Non, je crois que cette période nous a obligé à prendre le temps. Et ça commence par prendre le temps de cuisiner mais aussi de déguster. Je ne dis pas qu'il faut réapprendre à manger mais presque. Réapprendre à goûter, à savourer, à déguster. Tout simplement et ensemble. Pour soi-même et pour l'autre. Même dans cette période où nous sommes masqués, le seul moment où l'on peut l'enlever est ce moment de convivialité. Il nous reste ça.
Qu’est-ce que vous aimez cuisiner à la maison pour vos proches ?
Je pars sans idée. Je me laisse porter par les produits. C'est mon marché qui me guide. Cela peut être du lapin, des légumes oubliés, un mélange de fruits avec des légumes, des coquillages, quelque fois des produits que les enfants n’aiment pas trop. J'essaye ! Avec les enfants ce qui marche très bien c'est le croustillant et le pané. Si je sais qu'un produit est compliqué pour eux j’essaye de dévier tout en restant très simple. Les épinards frais, je les fais juste tomber dans un poêlon avec un peu de beurre et de sel, ça suffit ! Je sers cela avec un poisson frais pané avec de la poudre d’amande. Ça se sont des textures que les enfants aiment.

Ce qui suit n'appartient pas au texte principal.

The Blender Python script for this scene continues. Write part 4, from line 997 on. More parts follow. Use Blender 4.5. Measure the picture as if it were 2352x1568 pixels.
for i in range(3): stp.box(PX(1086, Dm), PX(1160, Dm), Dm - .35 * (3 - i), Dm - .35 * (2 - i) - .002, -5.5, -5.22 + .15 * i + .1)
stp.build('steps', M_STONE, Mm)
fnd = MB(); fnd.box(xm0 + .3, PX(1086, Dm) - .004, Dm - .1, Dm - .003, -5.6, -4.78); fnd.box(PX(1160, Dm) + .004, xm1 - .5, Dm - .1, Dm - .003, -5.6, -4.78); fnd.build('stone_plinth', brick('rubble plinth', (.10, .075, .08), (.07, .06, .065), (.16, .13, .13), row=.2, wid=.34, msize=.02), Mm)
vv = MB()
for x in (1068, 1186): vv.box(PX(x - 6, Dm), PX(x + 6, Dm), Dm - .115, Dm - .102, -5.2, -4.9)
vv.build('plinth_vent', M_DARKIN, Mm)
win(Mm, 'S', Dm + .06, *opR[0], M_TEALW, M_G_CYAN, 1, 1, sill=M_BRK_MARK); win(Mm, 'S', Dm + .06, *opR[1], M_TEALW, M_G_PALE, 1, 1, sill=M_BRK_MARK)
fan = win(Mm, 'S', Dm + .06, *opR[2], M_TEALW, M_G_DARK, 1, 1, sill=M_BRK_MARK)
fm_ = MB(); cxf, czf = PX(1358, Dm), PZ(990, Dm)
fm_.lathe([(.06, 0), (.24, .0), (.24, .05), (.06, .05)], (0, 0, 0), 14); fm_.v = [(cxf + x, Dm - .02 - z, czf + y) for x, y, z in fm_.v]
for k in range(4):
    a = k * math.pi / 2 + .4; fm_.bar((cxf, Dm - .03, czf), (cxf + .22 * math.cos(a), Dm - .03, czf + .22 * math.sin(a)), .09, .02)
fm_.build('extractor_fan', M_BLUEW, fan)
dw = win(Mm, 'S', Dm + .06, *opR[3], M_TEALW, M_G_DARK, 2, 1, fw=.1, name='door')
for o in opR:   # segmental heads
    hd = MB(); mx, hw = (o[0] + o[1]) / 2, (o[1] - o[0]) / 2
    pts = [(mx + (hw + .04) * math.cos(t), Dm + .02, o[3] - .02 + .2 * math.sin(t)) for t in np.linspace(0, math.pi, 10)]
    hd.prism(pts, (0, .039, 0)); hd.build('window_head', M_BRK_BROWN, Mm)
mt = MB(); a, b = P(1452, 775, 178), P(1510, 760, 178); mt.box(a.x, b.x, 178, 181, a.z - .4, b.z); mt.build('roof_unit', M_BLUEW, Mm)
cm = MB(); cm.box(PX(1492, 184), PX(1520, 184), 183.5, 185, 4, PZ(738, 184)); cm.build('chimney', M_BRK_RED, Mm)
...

Il faut tricher un peu alors ?
On ne triche pas : on reste dans le réel ! Avec de vrais produits. Justement, cuisiner c'est rester dans le réel. Une bonne purée ça se fait maison, c’est pas pareil qu'une purée industrielle. Et ça fait toute la différence.
Un bon dimanche ?
Un bon dimanche c'est pour moi un dimanche en famille où je prends le temps de déguster une bonne volaille rôtie, un gigot d’agneau de plusieurs heures. Dimanche pour moi est synonyme d'un plat traditionnel réconfortant avec un gâteau maison, des babas au rhum ou des profiteroles ! C'est gourmand et ça fait du bien.